[Entries with scene source code]

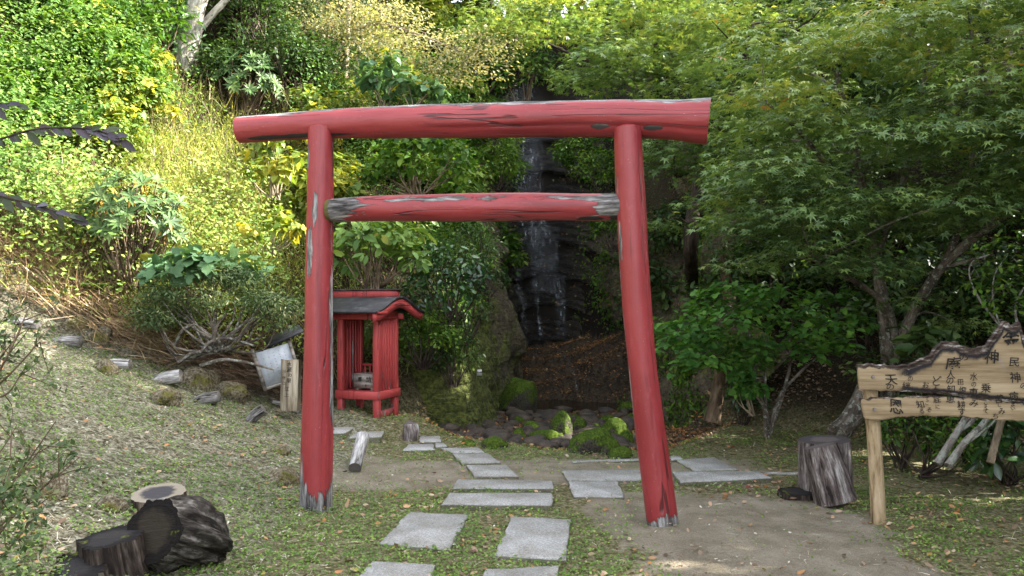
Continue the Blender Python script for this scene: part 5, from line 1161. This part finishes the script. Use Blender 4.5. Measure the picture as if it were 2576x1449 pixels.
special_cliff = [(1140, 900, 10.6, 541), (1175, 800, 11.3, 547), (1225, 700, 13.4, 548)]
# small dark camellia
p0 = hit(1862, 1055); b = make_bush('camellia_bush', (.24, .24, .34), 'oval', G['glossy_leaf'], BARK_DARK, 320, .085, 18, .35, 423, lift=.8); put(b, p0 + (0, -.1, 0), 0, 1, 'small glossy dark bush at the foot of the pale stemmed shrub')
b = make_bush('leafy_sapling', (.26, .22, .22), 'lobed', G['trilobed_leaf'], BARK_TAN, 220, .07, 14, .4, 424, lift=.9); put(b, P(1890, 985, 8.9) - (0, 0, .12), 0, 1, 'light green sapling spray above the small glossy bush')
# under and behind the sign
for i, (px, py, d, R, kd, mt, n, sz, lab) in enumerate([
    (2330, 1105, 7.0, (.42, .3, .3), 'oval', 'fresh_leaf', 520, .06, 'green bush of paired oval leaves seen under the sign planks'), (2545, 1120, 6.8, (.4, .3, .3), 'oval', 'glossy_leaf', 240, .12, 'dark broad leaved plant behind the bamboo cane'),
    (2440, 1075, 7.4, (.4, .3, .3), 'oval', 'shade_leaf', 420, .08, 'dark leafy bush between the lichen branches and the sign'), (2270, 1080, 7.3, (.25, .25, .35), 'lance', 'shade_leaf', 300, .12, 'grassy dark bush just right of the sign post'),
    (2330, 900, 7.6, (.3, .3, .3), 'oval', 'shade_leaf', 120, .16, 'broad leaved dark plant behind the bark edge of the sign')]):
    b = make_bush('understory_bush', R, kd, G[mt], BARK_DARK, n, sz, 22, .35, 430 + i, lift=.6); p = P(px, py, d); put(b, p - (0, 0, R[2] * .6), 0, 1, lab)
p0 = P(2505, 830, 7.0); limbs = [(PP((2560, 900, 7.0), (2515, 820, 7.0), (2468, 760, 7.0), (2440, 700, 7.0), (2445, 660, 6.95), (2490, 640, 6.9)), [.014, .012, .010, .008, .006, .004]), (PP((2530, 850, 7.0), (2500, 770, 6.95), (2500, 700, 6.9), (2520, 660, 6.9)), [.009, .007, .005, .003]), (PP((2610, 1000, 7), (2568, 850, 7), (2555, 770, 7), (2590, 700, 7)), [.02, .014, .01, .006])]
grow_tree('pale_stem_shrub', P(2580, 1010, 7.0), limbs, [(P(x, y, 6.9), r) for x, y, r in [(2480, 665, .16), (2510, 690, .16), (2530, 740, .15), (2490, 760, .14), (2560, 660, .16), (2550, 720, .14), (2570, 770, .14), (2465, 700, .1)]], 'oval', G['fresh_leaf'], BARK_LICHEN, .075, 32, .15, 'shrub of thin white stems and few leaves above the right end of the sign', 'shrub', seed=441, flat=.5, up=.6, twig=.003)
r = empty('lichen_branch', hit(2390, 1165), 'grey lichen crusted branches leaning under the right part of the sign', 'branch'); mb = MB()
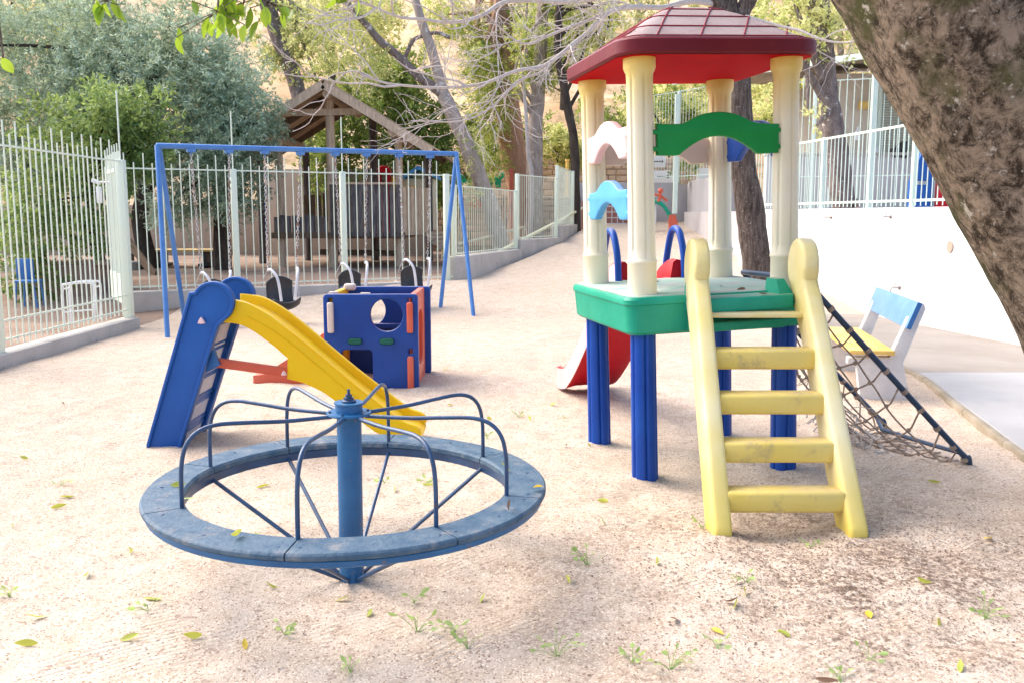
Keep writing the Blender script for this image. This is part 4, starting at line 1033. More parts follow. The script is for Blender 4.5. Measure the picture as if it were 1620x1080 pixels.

Given exercise: Without the pictures, copy the material exactly as given.

Answer for the task:
Continue the Blender Python script for this scene: part 5, from line 1161. This part finishes the script. Use Blender 4.5. Measure the picture as if it were 2576x1449 pixels.
special_cliff = [(1140, 900, 10.6, 541), (1175, 800, 11.3, 547), (1225, 700, 13.4, 548)]
# small dark camellia
p0 = hit(1862, 1055); b = make_bush('camellia_bush', (.24, .24, .34), 'oval', G['glossy_leaf'], BARK_DARK, 320, .085, 18, .35, 423, lift=.8); put(b, p0 + (0, -.1, 0), 0, 1, 'small glossy dark bush at the foot of the pale stemmed shrub')
b = make_bush('leafy_sapling', (.26, .22, .22), 'lobed', G['trilobed_leaf'], BARK_TAN, 220, .07, 14, .4, 424, lift=.9); put(b, P(1890, 985, 8.9) - (0, 0, .12), 0, 1, 'light green sapling spray above the small glossy bush')
# under and behind the sign
for i, (px, py, d, R, kd, mt, n, sz, lab) in enumerate([
    (2330, 1105, 7.0, (.42, .3, .3), 'oval', 'fresh_leaf', 520, .06, 'green bush of paired oval leaves seen under the sign planks'), (2545, 1120, 6.8, (.4, .3, .3), 'oval', 'glossy_leaf', 240, .12, 'dark broad leaved plant behind the bamboo cane'),
    (2440, 1075, 7.4, (.4, .3, .3), 'oval', 'shade_leaf', 420, .08, 'dark leafy bush between the lichen branches and the sign'), (2270, 1080, 7.3, (.25, .25, .35), 'lance', 'shade_leaf', 300, .12, 'grassy dark bush just right of the sign post'),
    (2330, 900, 7.6, (.3, .3, .3), 'oval', 'shade_leaf', 120, .16, 'broad leaved dark plant behind the bark edge of the sign')]):
    b = make_bush('understory_bush', R, kd, G[mt], BARK_DARK, n, sz, 22, .35, 430 + i, lift=.6); p = P(px, py, d); put(b, p - (0, 0, R[2] * .6), 0, 1, lab)
p0 = P(2505, 830, 7.0); limbs = [(PP((2560, 900, 7.0), (2515, 820, 7.0), (2468, 760, 7.0), (2440, 700, 7.0), (2445, 660, 6.95), (2490, 640, 6.9)), [.014, .012, .010, .008, .006, .004]), (PP((2530, 850, 7.0), (2500, 770, 6.95), (2500, 700, 6.9), (2520, 660, 6.9)), [.009, .007, .005, .003]), (PP((2610, 1000, 7), (2568, 850, 7), (2555, 770, 7), (2590, 700, 7)), [.02, .014, .01, .006])]
grow_tree('pale_stem_shrub', P(2580, 1010, 7.0), limbs, [(P(x, y, 6.9), r) for x, y, r in [(2480, 665, .16), (2510, 690, .16), (2530, 740, .15), (2490, 760, .14), (2560, 660, .16), (2550, 720, .14), (2570, 770, .14), (2465, 700, .1)]], 'oval', G['fresh_leaf'], BARK_LICHEN, .075, 32, .15, 'shrub of thin white stems and few leaves above the right end of the sign', 'shrub', seed=441, flat=.5, up=.6, twig=.003)
r = empty('lichen_branch', hit(2390, 1165), 'grey lichen crusted branches leaning under the right part of the sign', 'branch'); mb = MB()
Keep writing the Blender script for this image. This is part 4, starting at line 1033. More parts follow. The script is for Blender 4.5. Measure the picture as if it were 1620x1080 pixels.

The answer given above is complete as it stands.